Replied to The lecture paradox (David White)

I suspect we know that the lecture is not as much of a draw as live music or the big screen – the ‘live’ experience is perhaps too similar to the recorded version. This means that we need to work on our live presence (on-site and online), just as many bands have had to, and there are many techniques that can be employed. I’d argue that presence and good pedagogy go hand-in-hand. How can we expect our students to be engaged in something which is unengaging?

We need to refocus our idea of university around the importance of creating moments of shared presence to facilitate new connections – connections in our thinking and connections with those around us.

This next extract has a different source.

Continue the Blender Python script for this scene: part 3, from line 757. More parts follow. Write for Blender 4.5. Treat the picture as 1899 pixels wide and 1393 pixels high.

I am really interested in your correlation between lectures and live music. I recently watched a discussion with Chilly Gonzales in which he spoke about the difference between composing and performance.

You know who’s full of shit? Stupid singer-songwriters who say, “I’m just going to go up there and be myself.” They’re full of shit

Songwriting has to be 100% personal. It’s walking out onstage. It’s taking a photo, choosing an album title. All that you have to have in mind. It can’t be personal any more. It has to be fantastical, which is still personal. It’s the part of your personality that is a fantasy, that has to… That’s the part that carries the football into the end zone of the audience, but when you’re like, planning the music, of course it has to be one hundred percent personal. I never think about who’s listening when I’m composing. That moment is strictly reserved for you and yourself one hundred percent.

For me this same challenge is present in the lecture paradox.

I remember doing a conference presentation a few years ago in which I received scathing feedback. What I realised in hindsight is that I had put far too much effort into the content and failed to provide enough consideration to pedagogy and presentation.